UNITED KINGDOM
Catholic Herald
By FR MARK DREW on Friday, 3 October 2014
There is a story that when Giacomo della Chiesa was elected pope in September 1914, Cardinal Raphael Merry del Val turned to his neighbour in the Sistine Chapel and exclaimed: “This is a disaster!” His interlocutor wryly answered: “For Your Eminence, yes it is.”
Merry del Val had enjoyed untrammelled authority as secretary of state to Pius X, and della Chiesa, who took the name Benedict XV, was the candidate of a rival faction. Merry del Val had vigorously opposed his election and feared the end of his career. In the end, his fears were only partly fulfilled. Benedict was known to detest the Anglo-Spanish cardinal cordially, but he did not feel able to banish his influence completely. Although he was indeed replaced as secretary of state, Merry del Val lived out the remainder of his life as secretary of the Holy Office, a post only marginally less powerful.
Almost exactly a century later, many are sensing a settling of scores of a comparable, but more radical nature at work in the curial nominations being made by Pope Francis. So many heads have rolled, or are said to be about to roll, that one prominent Vaticanologist has written of a process of “de-Ratzingerisation” at work in the Curia.

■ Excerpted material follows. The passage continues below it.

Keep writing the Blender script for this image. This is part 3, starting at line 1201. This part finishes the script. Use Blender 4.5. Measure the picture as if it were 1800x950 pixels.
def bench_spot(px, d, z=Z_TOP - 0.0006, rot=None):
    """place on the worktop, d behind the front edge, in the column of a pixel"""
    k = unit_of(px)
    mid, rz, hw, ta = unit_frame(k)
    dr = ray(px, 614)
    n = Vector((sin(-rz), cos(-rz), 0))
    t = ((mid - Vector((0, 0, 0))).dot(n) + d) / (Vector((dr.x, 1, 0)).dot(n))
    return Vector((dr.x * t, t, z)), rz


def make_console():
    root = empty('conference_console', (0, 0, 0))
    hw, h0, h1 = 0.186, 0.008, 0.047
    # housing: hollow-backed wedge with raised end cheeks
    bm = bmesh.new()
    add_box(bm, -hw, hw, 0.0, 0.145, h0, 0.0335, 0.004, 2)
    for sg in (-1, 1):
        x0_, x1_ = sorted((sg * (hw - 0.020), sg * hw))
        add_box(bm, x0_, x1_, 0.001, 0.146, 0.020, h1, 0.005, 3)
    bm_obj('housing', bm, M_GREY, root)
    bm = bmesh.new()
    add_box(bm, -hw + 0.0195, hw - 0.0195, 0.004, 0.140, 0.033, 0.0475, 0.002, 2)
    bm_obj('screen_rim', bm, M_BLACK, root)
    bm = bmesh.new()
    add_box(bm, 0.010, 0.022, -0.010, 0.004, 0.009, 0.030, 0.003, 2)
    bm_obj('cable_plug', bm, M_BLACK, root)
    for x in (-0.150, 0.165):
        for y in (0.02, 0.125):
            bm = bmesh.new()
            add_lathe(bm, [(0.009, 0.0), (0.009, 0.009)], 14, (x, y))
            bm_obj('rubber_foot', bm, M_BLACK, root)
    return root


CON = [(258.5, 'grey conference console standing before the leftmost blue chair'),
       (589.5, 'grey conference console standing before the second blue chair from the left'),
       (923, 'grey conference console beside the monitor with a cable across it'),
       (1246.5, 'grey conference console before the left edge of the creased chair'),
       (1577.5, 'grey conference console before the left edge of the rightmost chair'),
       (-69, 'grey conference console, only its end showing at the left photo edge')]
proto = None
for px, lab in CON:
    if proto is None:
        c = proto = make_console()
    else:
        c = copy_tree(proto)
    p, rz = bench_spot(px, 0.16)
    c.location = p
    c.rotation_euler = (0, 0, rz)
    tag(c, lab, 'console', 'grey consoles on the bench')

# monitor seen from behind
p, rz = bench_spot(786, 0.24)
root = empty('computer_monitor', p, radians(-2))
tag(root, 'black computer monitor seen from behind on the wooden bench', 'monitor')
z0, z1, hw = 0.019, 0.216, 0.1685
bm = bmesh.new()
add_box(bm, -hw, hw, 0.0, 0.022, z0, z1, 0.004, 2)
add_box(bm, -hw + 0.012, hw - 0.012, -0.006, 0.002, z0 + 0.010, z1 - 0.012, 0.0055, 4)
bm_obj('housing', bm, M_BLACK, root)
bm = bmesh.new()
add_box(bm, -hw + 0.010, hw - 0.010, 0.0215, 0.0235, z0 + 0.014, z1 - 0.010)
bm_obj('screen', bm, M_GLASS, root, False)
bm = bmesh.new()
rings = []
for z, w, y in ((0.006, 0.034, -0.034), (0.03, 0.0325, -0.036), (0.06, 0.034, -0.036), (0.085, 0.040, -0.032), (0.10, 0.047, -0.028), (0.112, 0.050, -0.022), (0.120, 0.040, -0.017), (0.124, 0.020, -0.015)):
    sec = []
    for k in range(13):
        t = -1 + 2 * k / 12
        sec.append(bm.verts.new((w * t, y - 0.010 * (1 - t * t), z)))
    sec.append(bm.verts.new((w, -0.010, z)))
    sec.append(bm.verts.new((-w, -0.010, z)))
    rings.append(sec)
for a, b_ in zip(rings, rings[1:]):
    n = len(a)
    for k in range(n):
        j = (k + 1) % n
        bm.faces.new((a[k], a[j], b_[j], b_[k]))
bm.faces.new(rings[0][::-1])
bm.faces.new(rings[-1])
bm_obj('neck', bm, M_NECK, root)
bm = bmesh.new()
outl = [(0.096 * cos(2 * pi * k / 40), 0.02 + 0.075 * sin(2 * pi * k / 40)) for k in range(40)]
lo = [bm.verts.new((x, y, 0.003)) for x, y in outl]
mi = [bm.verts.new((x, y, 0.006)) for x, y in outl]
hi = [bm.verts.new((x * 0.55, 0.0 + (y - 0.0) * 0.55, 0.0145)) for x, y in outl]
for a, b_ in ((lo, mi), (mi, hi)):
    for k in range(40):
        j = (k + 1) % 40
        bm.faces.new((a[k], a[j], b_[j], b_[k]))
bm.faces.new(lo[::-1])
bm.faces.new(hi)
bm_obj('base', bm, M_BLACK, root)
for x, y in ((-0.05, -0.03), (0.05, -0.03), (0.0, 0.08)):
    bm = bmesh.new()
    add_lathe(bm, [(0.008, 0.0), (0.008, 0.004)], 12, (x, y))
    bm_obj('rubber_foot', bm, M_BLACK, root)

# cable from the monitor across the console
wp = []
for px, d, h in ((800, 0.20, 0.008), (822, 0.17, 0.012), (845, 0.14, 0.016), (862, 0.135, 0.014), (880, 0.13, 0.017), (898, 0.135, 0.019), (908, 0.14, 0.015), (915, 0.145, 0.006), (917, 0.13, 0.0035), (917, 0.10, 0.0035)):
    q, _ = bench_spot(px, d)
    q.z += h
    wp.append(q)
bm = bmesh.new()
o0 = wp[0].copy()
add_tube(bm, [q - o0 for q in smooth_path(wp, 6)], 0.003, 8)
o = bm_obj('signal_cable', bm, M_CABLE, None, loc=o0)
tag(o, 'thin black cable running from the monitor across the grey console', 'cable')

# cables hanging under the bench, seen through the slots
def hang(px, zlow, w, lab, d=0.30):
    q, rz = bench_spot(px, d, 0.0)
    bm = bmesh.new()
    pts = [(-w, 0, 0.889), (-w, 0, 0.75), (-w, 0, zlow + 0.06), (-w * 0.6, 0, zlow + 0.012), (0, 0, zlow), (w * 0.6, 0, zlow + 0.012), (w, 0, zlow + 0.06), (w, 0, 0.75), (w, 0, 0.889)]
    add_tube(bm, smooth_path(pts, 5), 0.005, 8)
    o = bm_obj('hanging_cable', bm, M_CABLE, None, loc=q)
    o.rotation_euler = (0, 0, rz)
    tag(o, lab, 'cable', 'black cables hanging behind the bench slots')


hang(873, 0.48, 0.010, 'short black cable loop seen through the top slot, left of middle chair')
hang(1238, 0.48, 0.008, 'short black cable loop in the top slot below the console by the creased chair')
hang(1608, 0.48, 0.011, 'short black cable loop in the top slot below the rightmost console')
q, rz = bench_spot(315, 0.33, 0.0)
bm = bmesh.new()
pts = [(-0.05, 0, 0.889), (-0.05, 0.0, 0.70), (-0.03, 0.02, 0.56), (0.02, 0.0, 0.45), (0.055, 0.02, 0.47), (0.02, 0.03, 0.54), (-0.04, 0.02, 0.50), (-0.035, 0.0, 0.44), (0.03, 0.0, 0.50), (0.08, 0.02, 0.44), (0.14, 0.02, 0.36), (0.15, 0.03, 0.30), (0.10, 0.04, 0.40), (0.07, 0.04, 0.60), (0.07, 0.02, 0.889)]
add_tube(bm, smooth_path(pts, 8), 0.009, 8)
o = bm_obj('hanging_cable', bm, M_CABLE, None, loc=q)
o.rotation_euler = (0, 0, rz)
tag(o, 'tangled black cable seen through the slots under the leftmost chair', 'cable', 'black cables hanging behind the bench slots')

It does seem at first sight as if several of those closest to Benedict XVI have fallen victim to the change of climate in Rome. First to feel the heat – at least publically – was the genial Italian Cardinal Mauro Piacenza, whose move a year ago from the post of prefect of the Congregation for the Clergy to the post of prefect of the Apostolic Penitentiary is hard to interpret as anything but a demotion. Another high profile change was the removal of the Spaniard Cardinal Antonio Cañizares Llovera from the prefecture of the Congregation for Divine Worship – a congregation whose remit is at the heart of the Ratzingerian project – to become archbishop of his native Valencia. Since Cañizares was known as the “little Ratzinger” – as much on account of his appearance as because of his theology – many were quick to see his departure from Rome as evidence of a purge.